HANCOCK COUNTY — Her name was Lyndsey Nicole Denney, and she died from a drug overdose — heroin and fentanyl — on July 19.

The Greenfield native was only 20 years old. Far too young to really branch out into the world to make a real difference capitalizing on her outgoing, vivacious and funny personality. While those who knew her say she was an introvert, she was also introspective, they say.

Her downfall? She was addicted to drugs. A simple sampling of marijuana grew into a thirst for more powerful substances, and the addiction took over..

“Lyndsey was adorable, absolutely gorgeous and she could have done anything she wanted had she not gotten into drugs,” her mother, Tonjia Hullinger Denney, said.

Lyndsey’s life will be recognized this weekend, Saturday, Sept. 26, during the sixth annual Recovery Walk. The fundraising event takes place starting in the Hancock County Courthouse Plaza. Registration for the walk starts around 8:30 a.m, with opening ceremonies at 10 a.m. The walk is set for 10:30 a.m.

The event is put together by The Landing Place, 18 W. South Street, Greenfield. The nonprofit, founded in 2013, provides a safe place to give at-risk teens hope and real-life strategies and principles to get their lives on track.

Struggling when her own daughter suffered from substance abuse, Linda Ostewig was instrumental in opening The Landing Place. She wanted to provide a safe and supportive environment for young people and created a “coffee house” atmosphere that includes no-cost programming to help teens with their hurts, habits and hang-ups.

Every Wednesday, the doors open and a dinner takes place at 6 p.m. Each week, the students get to hear a lesson or testimony and then take part in small groups to work on individual issues. They also offer a 24-hour Crisis Intervention Hotline, a family support group and individual counseling services.

The Landing Place has a partnership with the Talitha Koum Women’s Recovery House, where woman who are recovering from addiction can stay. That’s where officials first met Lyndsey.

“She came to us when she was 19 and was with us for 90 days, and she turned 20 when she was in the house,” Ostewig said. “We got really close to her.”

Officials there wanted Lyndsey to stay longer than the slated 90 days, and so did her parents. But after the court-mandated heroin protocol was completed, she was allowed to leave.

“While she was there she worked to get better, but she really needed to stay longer, but she wanted to leave,”  Ostewig said. “When we heard we’d lost her to an overdose, it was devastating.”

Prosecutor Brent Eaton keeps people like Lyndsey in mind when he thinks about the importance of recovery programs and events like the Recovery Walk that support them.
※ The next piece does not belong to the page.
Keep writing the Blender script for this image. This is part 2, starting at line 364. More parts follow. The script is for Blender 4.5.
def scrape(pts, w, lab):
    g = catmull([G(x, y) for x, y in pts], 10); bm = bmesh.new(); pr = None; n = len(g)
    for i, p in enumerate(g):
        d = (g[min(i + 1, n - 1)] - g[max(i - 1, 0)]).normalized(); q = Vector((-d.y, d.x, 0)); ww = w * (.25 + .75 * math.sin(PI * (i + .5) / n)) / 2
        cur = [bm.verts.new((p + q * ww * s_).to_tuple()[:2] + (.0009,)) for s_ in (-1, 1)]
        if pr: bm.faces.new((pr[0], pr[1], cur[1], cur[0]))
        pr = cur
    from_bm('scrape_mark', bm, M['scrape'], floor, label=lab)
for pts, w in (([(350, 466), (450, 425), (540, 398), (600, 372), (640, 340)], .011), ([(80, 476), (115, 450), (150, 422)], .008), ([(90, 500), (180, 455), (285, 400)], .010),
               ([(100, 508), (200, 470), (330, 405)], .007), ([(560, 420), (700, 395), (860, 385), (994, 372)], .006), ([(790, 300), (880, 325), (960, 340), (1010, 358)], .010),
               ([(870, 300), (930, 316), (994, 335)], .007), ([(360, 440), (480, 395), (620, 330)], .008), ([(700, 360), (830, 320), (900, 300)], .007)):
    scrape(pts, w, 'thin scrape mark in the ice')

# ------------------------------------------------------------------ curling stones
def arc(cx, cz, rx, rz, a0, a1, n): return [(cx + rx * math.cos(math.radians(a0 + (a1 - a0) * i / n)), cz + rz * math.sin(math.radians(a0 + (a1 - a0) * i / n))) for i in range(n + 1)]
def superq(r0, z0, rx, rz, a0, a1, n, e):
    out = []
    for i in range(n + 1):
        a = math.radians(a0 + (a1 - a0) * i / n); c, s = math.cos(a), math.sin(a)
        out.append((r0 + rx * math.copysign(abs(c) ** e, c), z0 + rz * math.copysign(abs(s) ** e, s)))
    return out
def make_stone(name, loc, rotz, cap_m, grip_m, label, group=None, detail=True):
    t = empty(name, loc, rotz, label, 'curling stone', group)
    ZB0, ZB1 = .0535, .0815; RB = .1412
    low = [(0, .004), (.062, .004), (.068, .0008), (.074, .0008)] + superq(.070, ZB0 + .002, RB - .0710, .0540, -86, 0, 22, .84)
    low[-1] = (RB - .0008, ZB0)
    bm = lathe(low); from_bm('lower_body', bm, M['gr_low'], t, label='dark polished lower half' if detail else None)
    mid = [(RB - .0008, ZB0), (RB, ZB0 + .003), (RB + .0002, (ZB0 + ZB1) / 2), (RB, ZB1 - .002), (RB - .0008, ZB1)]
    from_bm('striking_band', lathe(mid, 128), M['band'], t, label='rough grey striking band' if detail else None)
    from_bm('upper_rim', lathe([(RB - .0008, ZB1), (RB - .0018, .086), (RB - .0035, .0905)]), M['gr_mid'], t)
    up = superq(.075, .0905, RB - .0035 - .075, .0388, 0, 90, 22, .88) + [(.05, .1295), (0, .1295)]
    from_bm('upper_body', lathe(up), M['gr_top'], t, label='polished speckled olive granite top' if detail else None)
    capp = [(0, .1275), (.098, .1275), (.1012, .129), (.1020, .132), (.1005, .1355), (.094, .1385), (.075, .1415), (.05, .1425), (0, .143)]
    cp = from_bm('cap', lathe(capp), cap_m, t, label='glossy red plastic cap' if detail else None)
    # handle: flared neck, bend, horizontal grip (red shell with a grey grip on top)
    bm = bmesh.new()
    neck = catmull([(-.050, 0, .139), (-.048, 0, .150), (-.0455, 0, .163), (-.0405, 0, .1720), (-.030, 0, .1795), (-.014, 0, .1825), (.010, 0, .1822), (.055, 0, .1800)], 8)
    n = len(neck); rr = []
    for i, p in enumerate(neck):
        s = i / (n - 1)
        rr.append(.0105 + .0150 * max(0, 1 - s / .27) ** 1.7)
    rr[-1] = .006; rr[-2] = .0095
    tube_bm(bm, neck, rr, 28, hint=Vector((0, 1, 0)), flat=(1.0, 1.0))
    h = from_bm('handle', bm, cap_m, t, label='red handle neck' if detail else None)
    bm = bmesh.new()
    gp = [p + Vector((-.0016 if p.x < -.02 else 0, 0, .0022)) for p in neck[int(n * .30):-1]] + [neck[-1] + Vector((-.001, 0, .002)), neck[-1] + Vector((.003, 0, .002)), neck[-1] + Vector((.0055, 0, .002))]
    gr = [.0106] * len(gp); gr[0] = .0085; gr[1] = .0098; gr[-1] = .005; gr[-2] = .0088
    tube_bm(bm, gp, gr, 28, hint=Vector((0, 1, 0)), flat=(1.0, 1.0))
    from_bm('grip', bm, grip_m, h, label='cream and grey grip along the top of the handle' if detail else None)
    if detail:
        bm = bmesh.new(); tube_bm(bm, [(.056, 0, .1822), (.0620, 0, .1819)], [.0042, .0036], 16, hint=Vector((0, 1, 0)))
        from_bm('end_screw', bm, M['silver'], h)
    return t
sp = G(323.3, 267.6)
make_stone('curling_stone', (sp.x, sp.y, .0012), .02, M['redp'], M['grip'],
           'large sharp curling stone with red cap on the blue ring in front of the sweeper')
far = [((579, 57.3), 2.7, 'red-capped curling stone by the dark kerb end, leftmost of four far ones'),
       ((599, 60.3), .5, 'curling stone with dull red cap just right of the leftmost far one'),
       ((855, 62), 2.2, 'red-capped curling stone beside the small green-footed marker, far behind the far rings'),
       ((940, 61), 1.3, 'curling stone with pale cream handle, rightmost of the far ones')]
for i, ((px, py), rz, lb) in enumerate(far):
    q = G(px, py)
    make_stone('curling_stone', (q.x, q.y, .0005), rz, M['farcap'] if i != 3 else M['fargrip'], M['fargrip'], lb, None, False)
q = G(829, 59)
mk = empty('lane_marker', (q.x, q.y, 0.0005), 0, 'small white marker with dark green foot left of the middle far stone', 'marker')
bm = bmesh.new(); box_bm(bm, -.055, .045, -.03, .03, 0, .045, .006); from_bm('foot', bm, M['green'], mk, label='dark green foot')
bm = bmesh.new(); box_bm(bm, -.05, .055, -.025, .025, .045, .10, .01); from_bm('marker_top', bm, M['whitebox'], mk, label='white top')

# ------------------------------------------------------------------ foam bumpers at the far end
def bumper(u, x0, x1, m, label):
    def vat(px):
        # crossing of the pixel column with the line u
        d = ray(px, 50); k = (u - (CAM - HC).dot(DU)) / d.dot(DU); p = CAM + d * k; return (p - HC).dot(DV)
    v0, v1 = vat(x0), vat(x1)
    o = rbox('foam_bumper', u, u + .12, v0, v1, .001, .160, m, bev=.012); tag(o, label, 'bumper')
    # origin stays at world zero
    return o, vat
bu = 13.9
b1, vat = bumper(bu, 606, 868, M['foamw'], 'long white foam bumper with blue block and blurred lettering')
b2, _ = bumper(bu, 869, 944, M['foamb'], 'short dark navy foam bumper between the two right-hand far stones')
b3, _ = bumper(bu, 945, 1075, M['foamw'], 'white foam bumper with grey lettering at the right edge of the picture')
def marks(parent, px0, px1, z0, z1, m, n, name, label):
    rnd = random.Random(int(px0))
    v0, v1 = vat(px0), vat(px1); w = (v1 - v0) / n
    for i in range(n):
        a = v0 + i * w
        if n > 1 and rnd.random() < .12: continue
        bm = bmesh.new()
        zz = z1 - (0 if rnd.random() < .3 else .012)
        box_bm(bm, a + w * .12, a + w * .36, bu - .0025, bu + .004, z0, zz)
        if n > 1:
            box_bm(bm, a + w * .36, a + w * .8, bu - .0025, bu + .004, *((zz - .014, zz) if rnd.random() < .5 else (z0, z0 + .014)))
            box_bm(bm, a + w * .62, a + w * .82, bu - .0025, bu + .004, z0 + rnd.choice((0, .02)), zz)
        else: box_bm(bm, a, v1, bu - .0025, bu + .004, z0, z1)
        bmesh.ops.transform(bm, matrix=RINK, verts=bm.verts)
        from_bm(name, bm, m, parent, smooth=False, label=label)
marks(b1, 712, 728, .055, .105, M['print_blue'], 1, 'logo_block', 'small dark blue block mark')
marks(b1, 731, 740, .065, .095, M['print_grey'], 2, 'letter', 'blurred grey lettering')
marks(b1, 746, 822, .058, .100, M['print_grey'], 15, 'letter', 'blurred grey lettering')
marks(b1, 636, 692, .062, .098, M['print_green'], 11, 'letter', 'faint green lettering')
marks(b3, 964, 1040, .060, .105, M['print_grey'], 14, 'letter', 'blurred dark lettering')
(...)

Eaton, who has served on the board of The Landing Place for the past five years, believes they are making a difference.

“Because in large part young people who are without community support or hope are more likely to succumb to addiction and substance abuse,” Eaton said. “People that are hopeful for the future with solid support networks are less likely to engage in that type of behavior.”

Eaton cited a letter from a teen who has spent time at The Landing Place who thanked the board for caring.

“It’s heartbreaking to see so many needing help,” the teen wrote, “but, I’m so glad to be a part of something so amazing. I appreciate every single thing you guys do for us.”

Eaton believes the Recovery Walk, along with drug court, heroin protocol and the relationships the county has with Progress House and Dove House — other recovery houses in the area — have made a substantial difference in the community.

“Collectively, they have had the effect of recognizing that while substance abuse is and remains the primary driver of criminal behavior, treatment for substance abuse can be effective creating a safer community,” Eaton said.

While Lyndsey’s mom thinks the county programs being offered to troubled teens are helpful, she doesn’t feel 90 days is enough time for the treatment program. Denney would love to see a larger commitment from county officials to help addicts.

“I think the courts should mandate a year,” Denney said. “Lyndsey could have recovered if she just would have had more time.”

Denney’s daughter, like many addicts, struggled when she became sober, refusing to give up her past life and the friends associated with her drug issues, her mother said.

“I don’t think she was getting the true mental help she needed,” Denney said.

Ostewig noted county programs are helping addicts and they’ve come a long way, but there is more to do. The Recovery Walk is one of the things that can bring awareness to the issue, and that’s key, she said, in combating addiction.

“We’re fortunate our law enforcement and county officials are on board and see the need,” Ostewig said. “I see us growing, but we always seem to lose a life, and that’s the sobering part.”

Leaders said everyone is invited to Saturday’s event, even those who can’t afford to pay to take part in the walk. There will be informational booths and officials on hand to help families seeking information on addiction. Judge Scott Sirk, who oversees the county’s drug court program, is slated to speak. Plus, community members will have a chance to plunge Eaton into a dunk tank.